Lin Holder, associate vice president of academic affairs, said that between 1,500 and 1,800 seats have always been offered in democratic citizenship. Twelve hundred, she said, is the bare minimum for first-year students. Returning students, she said, generally require around 500 more.
"Students need 195 both as a general ed requirement and as an introduction to the major," she said. Significantly fewer seats than that, she said, could cause backlogs of students who need the class and can't get in.
Lewis doesn't buy it. He calculated the number of seats by his own formula.
"A lot of students were just taking (democratic citizenship) to take a class," he said. "I have a dire need for upper division classes (in all seven departments). I have to cut where I have excess capacity."
But the classes still exist, at least on paper. Just under 1,700 seats, about the same number as last semester, will be offered next semester according to the current schedule. Registration begins this week for some students.
Lewis said he expects to start eliminating sections soon.
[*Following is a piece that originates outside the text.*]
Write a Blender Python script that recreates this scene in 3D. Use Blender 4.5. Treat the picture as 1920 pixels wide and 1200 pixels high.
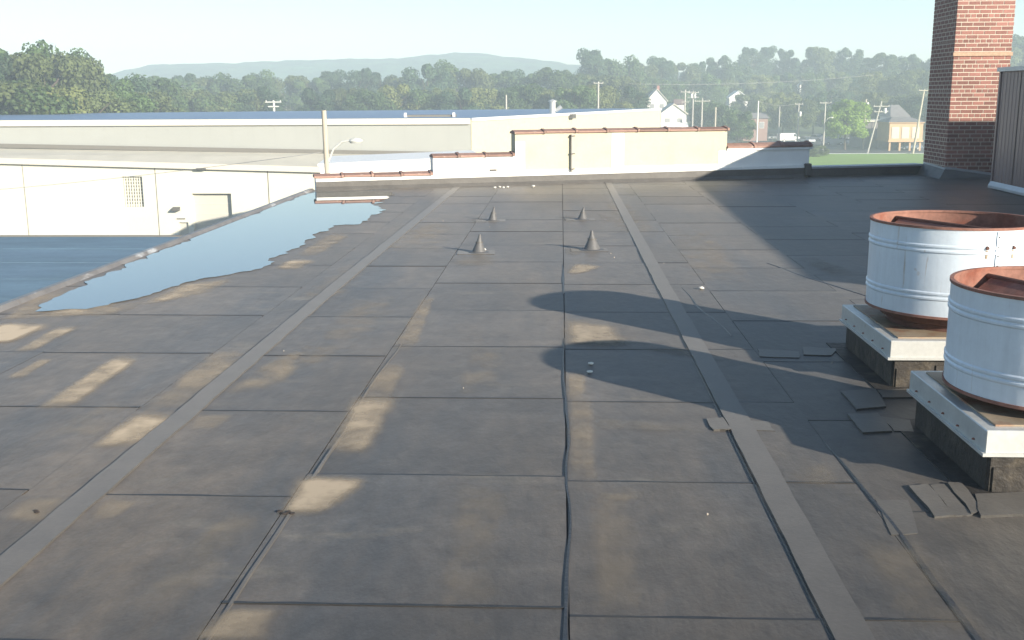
import bpy, bmesh, math, random
import numpy as np
from mathutils import Matrix, Vector, noise as mnoise

for o in list(bpy.data.objects): bpy.data.objects.remove(o)
scene = bpy.context.scene
COL = scene.collection
rad = math.radians

# ------------------------------------------------------------------ camera, sky, sun, exposure
CAM_H = 1.65
YAW, PITCH, ROLL, FOC = rad(2.65), rad(11.9), rad(-0.35), 2000.0
_cy, _sy, _cp, _sp = math.cos(YAW), math.sin(YAW), math.cos(PITCH), math.sin(PITCH)
FWD = np.array([-_sy*_cp, _cy*_cp, -_sp]); _r = np.array([_cy, _sy, 0.0]); _u = np.cross(_r, FWD)
RGT = math.cos(ROLL)*_r + math.sin(ROLL)*_u; UPV = -math.sin(ROLL)*_r + math.cos(ROLL)*_u
CPOS = np.array([0.0, 0.0, CAM_H])
cam_d = bpy.data.cameras.new('camera'); cam = bpy.data.objects.new('camera', cam_d); COL.objects.link(cam)
cam_d.sensor_width = 36.0; cam_d.lens = 36.0*FOC/1920.0; cam_d.clip_start = 0.05; cam_d.clip_end = 9000
cam.matrix_world = Matrix(((RGT[0], UPV[0], -FWD[0], 0), (RGT[1], UPV[1], -FWD[1], 0), (RGT[2], UPV[2], -FWD[2], CAM_H), (0, 0, 0, 1)))
scene.camera = cam

SUN_EL, SUN_AZ = rad(17.0), math.atan2(0.715, -0.699)       # azimuth measured clockwise from +Y
SUNV = Vector((math.sin(SUN_AZ)*math.cos(SUN_EL), math.cos(SUN_AZ)*math.cos(SUN_EL), math.sin(SUN_EL)))
world = bpy.data.worlds.new('World'); scene.world = world; world.use_nodes = True
wn, wl = world.node_tree.nodes, world.node_tree.links
sky = wn.new('ShaderNodeTexSky'); sky.sky_type = 'NISHITA'; sky.sun_disc = False
sky.sun_elevation = SUN_EL; sky.sun_rotation = SUN_AZ
sky.air_density = 1.0; sky.dust_density = 0.4; sky.ozone_density = 2.4; sky.altitude = 150
wl.new(sky.outputs[0], wn['Background'].inputs[0]); wn['Background'].inputs[1].default_value = 0.08
sun_d = bpy.data.lights.new('sun', 'SUN'); sun = bpy.data.objects.new('sun', sun_d); COL.objects.link(sun)
sun_d.energy = 4.8; sun_d.angle = rad(0.6); sun_d.color = (1.0, 0.90, 0.76)
sun.rotation_euler = SUNV.to_track_quat('Z', 'Y').to_euler(); sun.location = (30, -25, 40)
scene.view_settings.view_transform = 'Standard'; scene.view_settings.look = 'None'
scene.view_settings.exposure = 1.22; scene.view_settings.gamma = 1.0; scene.view_settings.use_curve_mapping = False
scene.render.engine = 'CYCLES'
scene.cycles.max_bounces = 8; scene.cycles.volume_bounces = 2; scene.cycles.use_denoising = True
scene.cycles.volume_step_rate = 1.0; scene.cycles.transparent_max_bounces = 16

# ------------------------------------------------------------------ measuring helpers
def ray(px, py): return FWD + RGT*(px-960)/FOC - UPV*(py-600)/FOC
def gnd(px, py, z=0.0):
    d = ray(px, py); return CPOS + d*((z-CAM_H)/d[2])
def aty(px, py, Y):
    d = ray(px, py); return CPOS + d*(Y/d[1])
def top_z(px, py, Y): return float(aty(px, py, Y)[2])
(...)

His inaction so far, however, has some faculty members believing that Lewis is playing a waiting game.
Come June, the faculty will disperse and the dean will have a great deal more to say in the selection of any new professors. Many members of the faculty have had a history of disagreement with Lewis, a disagreement which became especially heated last year over the administration's attempt to remove associate professor Laurinda Stryker. This year, conflict has flared again over allegations that assistant professor Chris Nagassam's due process rights were not followed when he was removed for academic fraud.
Turner thinks that the history of disagreement may be coming to a head now.
"(Lewis) is trying to get rid of people he doesn't like," he said. After the semester is over, he could conceivably select the new faculty largely on his own.
Lewis pointed out Turner's personal motivations.
"The contract (for fixed-term employment) clearly states that that there is no future expectation of employment. (Even so), I understand that these people want to keep their jobs," he said. But Lewis' first concern has to be the budget.
Meanwhile, mediation between the Faculty Association and the administration continues, but time is running short. Out of 1,415 available history seats for first-year students, only 165 are staffed, and many may have to be eliminated.
"I want to be hopeful," Fisher said. But as time goes on, hope for first-year students and fixed-term professors alike may soon be in short supply.